HPD opens backup dispatch center in Kapolei

By Johnny Brannon
Advertiser Staff Writer

The Honolulu Police Department yesterday in Kapolei unveiled its Alternate Communications Center, which can direct police radio traffic if the primary communications center at police headquarters is shut down by anything from terrorists to tsunamis.

All police calls yesterday were dispatched from the Honolulu Police Department's new communications center in Kapolei. The center cost $900,000.

Richard Ambo • The Honolulu Advertiser

The $900,000 center, in the basement of the new Kapolei police station, gives O'ahu added assurance that dispatchers will not lose contact with officers during an emergency, Police Chief Lee Donohue said.

"This dispatch center is unlike any in the country," he said. "The bottom line is we'll be better able to serve the public."

Donohue said he became convinced the island needed a backup communications center while police were planning security for the Asian Development Bank conference held here in May.

The center was operational by the time of the week-long conference, which drew noisy street protests but no violence.

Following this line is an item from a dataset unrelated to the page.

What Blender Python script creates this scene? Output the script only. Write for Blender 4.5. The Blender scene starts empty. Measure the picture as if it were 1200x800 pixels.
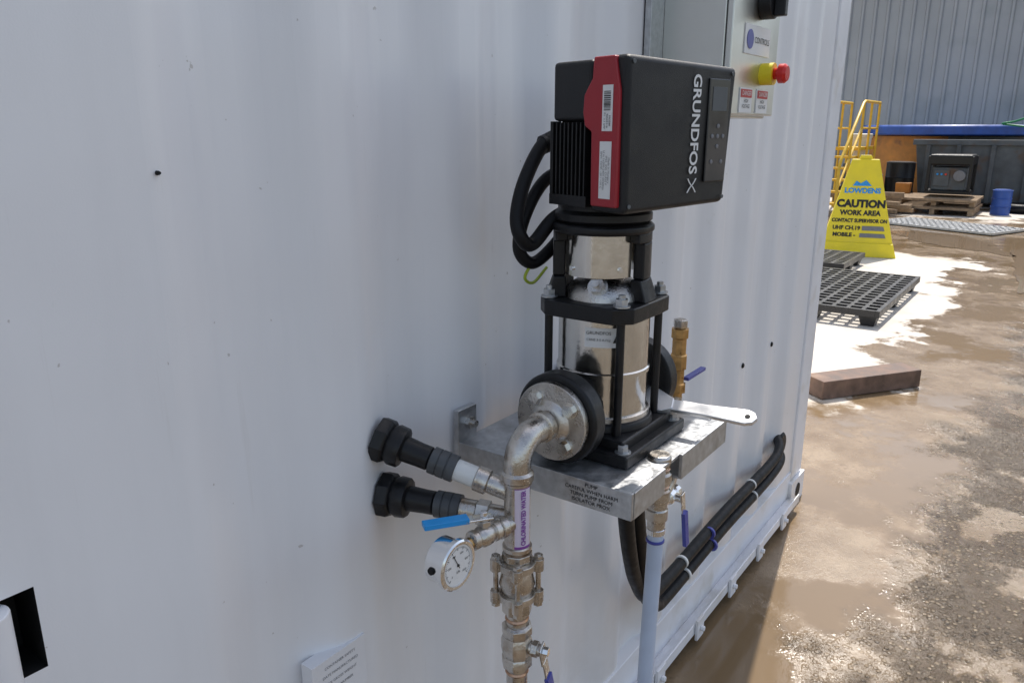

The center's high-tech features allow digital voice messages broadcast over police radios to travel over the same telephone lines that connect city government computers, said Robin Grier, president of Catalyst Communications Technologies, which designed the system.

The radio signals can be received as sound by any city computer loaded with the correct program, allowing that computer to function as a dispatch terminal if needed, he said.

"We have, I think, the best police department in the country, and one of the reasons is that we have the best people and the best technology," Mayor Jeremy Harris said.

The alternate center can be activated any time work must be performed on equipment at the primary center, said Lt. Charles Chong of the police Communications Division.

The new center is on a different electrical and telephone grid than the primary center, which helps ensure one will remain functional at all times, he said.

The new center was used to dispatch calls for police service for 48 hours in mid-June while the primary center was upgraded with new computer equipment, Chong said.

All police calls were dispatched from the new center yesterday to demonstrate its capabilities.